### What is asked
Retype, please, the listing from its opening line through the line that contains "from mathutils import", both included, without the pictures.

[Stored items]
* Start *

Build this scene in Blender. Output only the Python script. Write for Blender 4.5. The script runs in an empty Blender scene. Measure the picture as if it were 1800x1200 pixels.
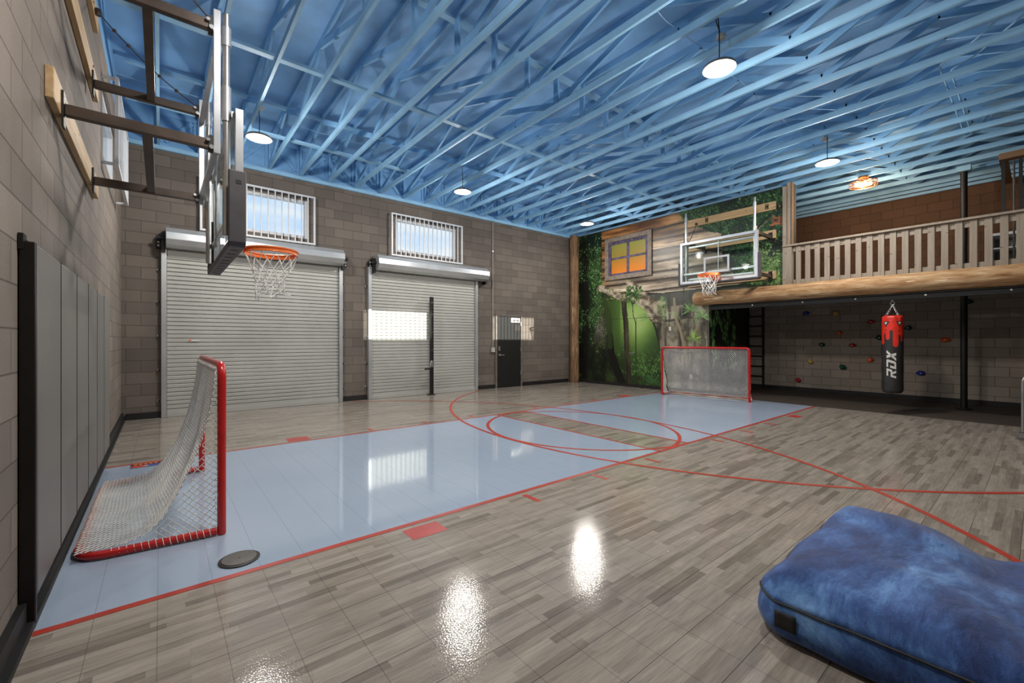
import bpy, bmesh, math, random
import numpy as np
from mathutils import Vector, Matrix, noise as mnoise

S = bpy.context.scene
COL = S.collection
R = math.radians
random.seed(7)

# ------------------------------------------------------------------ camera
CAM_H = 1.37
cam_d = bpy.data.cameras.new('camera')
cam = bpy.data.objects.new('camera', cam_d)
COL.objects.link(cam)
cam.location = (0, 0, CAM_H)
cam.rotation_euler = (R(90), 0, -math.atan2(758.0, 930.0))
cam_d.sensor_width = 36.0
cam_d.lens = 758.0 / 1800.0 * 36.0
cam_d.shift_y = -2.0 / 1800.0
cam_d.clip_start = 0.02
S.camera = cam

# ------------------------------------------------------------------ view / world / sun
S.view_settings.view_transform = 'Standard'
S.view_settings.look = 'None'
S.view_settings.gamma = 1.0
S.view_settings.use_curve_mapping = False
S.view_settings.exposure = 0.0
LAMP_W = 58.0          # each ceiling pendant
FILL_W = 96.0  # added point light under each pendant, lifts ceiling and walls
LOFT_W = 85.0

wd = bpy.data.worlds.new('sky')
S.world = wd
wd.use_nodes = True
wn = wd.node_tree.nodes; wl = wd.node_tree.links
bg = wn['Background']
tc = wn.new('ShaderNodeTexCoord')
ns = wn.new('ShaderNodeTexNoise'); ns.inputs['Scale'].default_value = 3.2; ns.inputs['Detail'].default_value = 6
mp = wn.new('ShaderNodeMapping'); mp.inputs['Scale'].default_value = (1, 1, 3.5)
rp = wn.new('ShaderNodeValToRGB')
rp.color_ramp.elements[0].position = 0.40; rp.color_ramp.elements[0].color = (0.60, 0.78, 1.0, 1)
rp.color_ramp.elements[1].position = 0.56; rp.color_ramp.elements[1].color = (1.0, 1.0, 1.0, 1)
wl.new(tc.outputs['Generated'], mp.inputs['Vector']); wl.new(mp.outputs['Vector'], ns.inputs['Vector'])
wl.new(ns.outputs['Fac'], rp.inputs['Fac']); wl.new(rp.outputs['Color'], bg.inputs['Color'])
bg.inputs['Strength'].default_value = 1.08

sun_d = bpy.data.lights.new('sun', 'SUN')
sun = bpy.data.objects.new('sun', sun_d)
COL.objects.link(sun)
sun_d.energy = 12.5
sun_d.color = (1.0, 0.93, 0.80)
sun_d.angle = R(0.28)
sun.rotation_euler = Vector((-0.83, 10.6, -2.20)).to_track_quat('-Z', 'Y').to_euler()

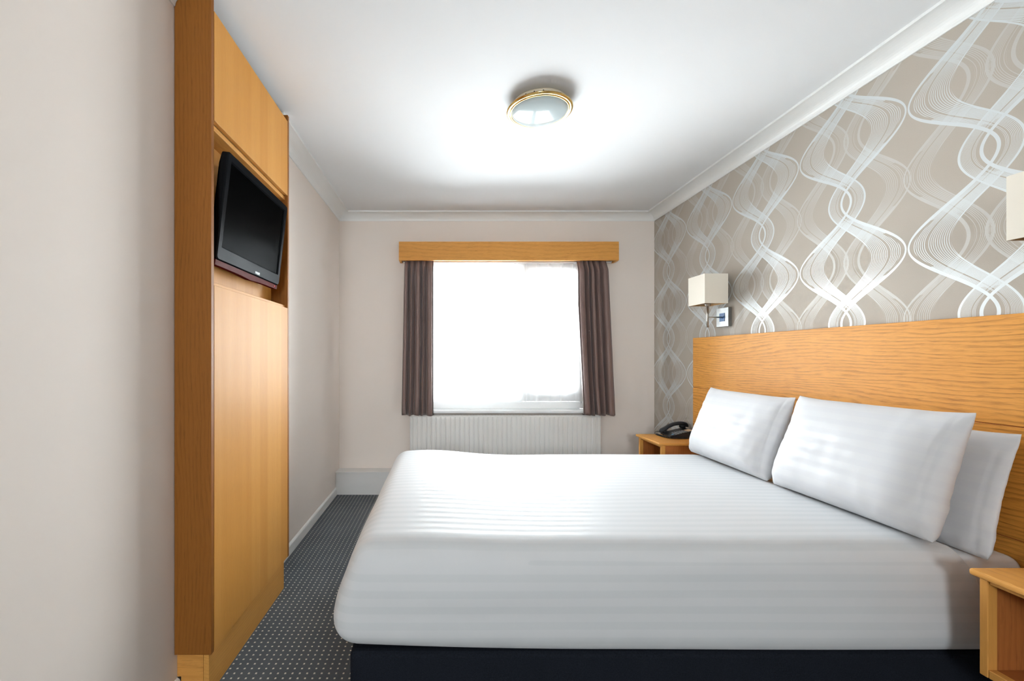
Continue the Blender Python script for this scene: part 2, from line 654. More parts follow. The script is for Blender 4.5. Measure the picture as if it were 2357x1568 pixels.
# coving: concave profile, (distance from wall, height)
def cove_profile():
    pts = [(0, 2.300), (0.005, 2.300)]
    for k in range(11):
        a = k / 10 * PI / 2
        pts.append((0.006 + 0.084 * (1 - math.cos(a)), 2.302 + 0.049 * math.sin(a)))
    pts += [(0.0905, 2.3485), (0.0965, 2.3485), (0.0965, ZC + .002), (0, ZC + .002)]
    return pts


CP = cove_profile()


def cove(name, p0, p1, nrm, m0, m1, label):
    """p0,p1 along the wall line; nrm into the room; m0,m1 mitre (1 = inner corner)"""
    p0, p1, nrm = Vector(p0), Vector(p1), Vector(nrm)
    t = (p1 - p0).normalized()
    bm = bmesh.new()
    A = [bm.verts.new(Vector((*(p0 + nrm * d + t * d * m0), h))) for d, h in CP]
    B = [bm.verts.new(Vector((*(p1 + nrm * d - t * d * m1), h))) for d, h in CP]
    n = len(CP)
    for i in range(n):
        bm.faces.new((A[i], A[(i + 1) % n], B[(i + 1) % n], B[i]))
    bm.faces.new(A[::-1])
    bm.faces.new(B)
    o = obj(name, bm, 'paint_white')
    return struct(o, label, 'coving')


cove('trim_1', (XL, YB), (XR, YB), (0, -1), 1, 1, 'white coving along the top of the window wall')
cove('trim_2', (XR, YB), (XR, YF), (-1, 0), 1, 1, 'white coving running above the patterned feature wall')
cove('trim_3', (XL, 2.198), (XL, YB), (1, 0), 0, 1, 'short white coving between the oak unit and the window wall')
cove('trim_4', (XL, YF), (XL, 1.460), (1, 0), 1, 0, 'white coving stopping against the near side of the oak unit')


def skirting(name, y0, y1, label):
    bm = bmesh.new()
    x = XL
    prism(bm, [(x, 0), (x + .012, 0), (x + .012, .052), (x + .009, .058), (x + .004, .062), (x, .063)], 'Y', y0, y1)
    return struct(obj(name, bm, 'paint_white'), label, 'skirting board')


skirting('baseboard_left', 2.198, 3.64, 'low white skirting board between oak unit and pipe boxing')
skirting('baseboard_near', YF, 1.479, 'low white skirting board ending at the oak plinth')
bm = bmesh.new()
add_box(bm, XR - .012, XR, YF, YB - .131, 0, .063)
struct(obj('baseboard_right', bm, 'paint_white'), 'white skirting board along the papered wall behind the bed', 'skirting board')

pb = wthing('trim_5', 'white painted pipe boxing along the foot of the window wall', 'boxing', (0.45, 3.70, 0), kind='structure')
box('front_board', XL + .002, XR - .002, 3.642, 3.654, 0.0, 0.180, 'paint_boxing', pb, .0008)
box('lid', XL + .001, XR - .001, 3.636, YB - .001, 0.1805, 0.1895, 'paint_boxing', pb, .0012)

# ------------------------------------------------------------------ window
YW0, YW1 = 3.83, 3.885
win = wthing('window_1', 'white framed window with a wide fixed pane and narrow side sash', 'window', (0.51, 3.85, 0.70), kind='structure')
bm = bmesh.new()
add_box(bm, WX0, WX0 + .05, YW0, YW1, WZ0 + .024, WZ1, .004)
add_box(bm, WX1 - .05, WX1, YW0, YW1, WZ0 + .024, WZ1, .004)
add_box(bm, WX0 + .05, WX1 - .05, YW0, YW1, WZ1 - .07, WZ1, .004)
add_box(bm, WX0 + .05, WX1 - .05, YW0 - .012, YW1, WZ0 + .024, .752, .004)
add_box(bm, WX0 + .05, .635, YW0, YW1, .752, .806, .003)
obj('window_frame', bm, 'upvc', win)
box('mullion', 0.635, 0.690, YW0, YW1, .752, WZ1 - .07, 'upvc', win, .004)
sash = obj('sash', add_box(add_box(add_box(add_box(bmesh.new(), 0.690, .737, YW0 - .014, YW1 - .01, .755, WZ1 - .075, .004),
           1.120, WX1 - .05, YW0 - .014, YW1 - .01, .755, WZ1 - .075, .004),
           .737, 1.120, YW0 - .014, YW1 - .01, 1.853, WZ1 - .075, .004),
           .737, 1.120, YW0 - .014, YW1 - .01, .755, .86, .004), 'upvc', win)
box('pane', WX0 + .045, 0.640, 3.855, 3.861, .748, WZ1 - .066, 'pane', win, 0)
box('pane', .733, 1.124, 3.855, 3.861, .856, 1.857, 'pane', win, 0)
bm = add_box(bmesh.new(), .700, .722, YW0 - .024, YW0 - .014, 1.24, 1.30, .003)
add_box(bm, .704, .718, YW0 - .040, YW0 - .026, 1.16, 1.275, .004)
obj('window_handle', bm, 'upvc', win)
bm = bmesh.new()
prism(bm, [(3.69, .670), (3.694, .667), (YB + .06, .667), (YB + .06, .691), (3.697, .691), (3.692, .689), (3.69, .685)], 'X', WX0 + .001, WX1 - .001)
obj('window_sill', bm, 'upvc', win)

# ------------------------------------------------------------------ radiator
rad = wthing('panel_radiator', 'wide white ribbed panel radiator below the window sill', 'radiator', (0.515, 3.72, 0.2))
RX0, RX1, RZ0, RZ1, RY = -0.287, 1.316, 0.205, 0.650, 3.690
ribs = 40
pitch = (RX1 - RX0 - .02) / ribs
prof = [(RX0, RY + .012), (RX0 + .004, RY + .002), (RX0 + .010, RY)]
for k in range(ribs):
    x0 = RX0 + .01 + k * pitch
    prof += [(x0 + pitch * .10, RY), (x0 + pitch * .22, RY + .007), (x0 + pitch * .34, RY + .007), (x0 + pitch * .46, RY), (x0 + pitch, RY)]
prof += [(RX1 - .004, RY + .002), (RX1, RY + .012)]
bm = bmesh.new()
rows = []
for z, dy in ((RZ0, .010), (RZ0 + .012, 0.002), (RZ0 + .03, 0), (RZ1 - .03, 0), (RZ1 - .012, .002), (RZ1, .010)):
    flat = 1.0 if (z < RZ0 + .02 or z > RZ1 - .02) else 0.0
    rows.append([bm.verts.new((x, (RY if flat and 3 <= i < len(prof) - 2 else y) + dy, z)) for i, (x, y) in enumerate(prof)])
for a, b_ in zip(rows, rows[1:]):
    for i in range(len(prof) - 1):
        bm.faces.new((a[i], a[i + 1], b_[i + 1], b_[i]))
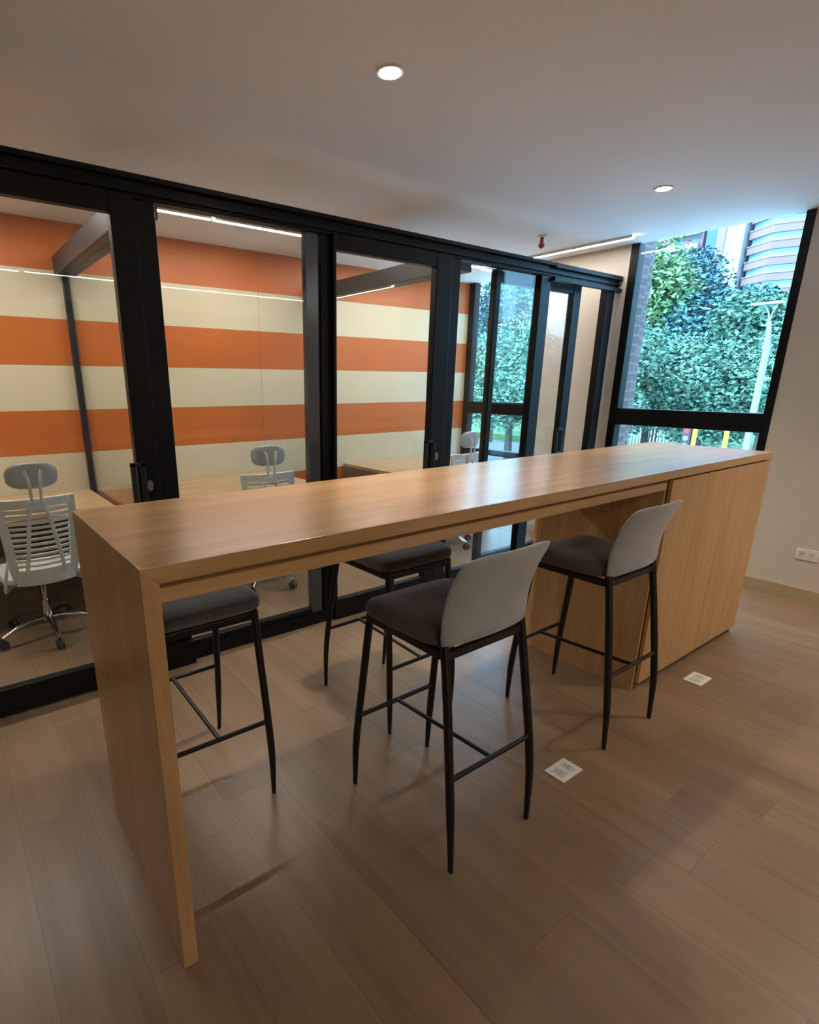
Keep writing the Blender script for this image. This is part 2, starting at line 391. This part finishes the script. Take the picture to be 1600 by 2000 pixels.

* End *

### Output
Build this scene in Blender. Output only the Python script. Write for Blender 4.5. The script runs in an empty Blender scene. Measure the picture as if it were 1800x1200 pixels.
import bpy, bmesh, math, random
import numpy as np
from mathutils import Vector, Matrix, noise as mnoise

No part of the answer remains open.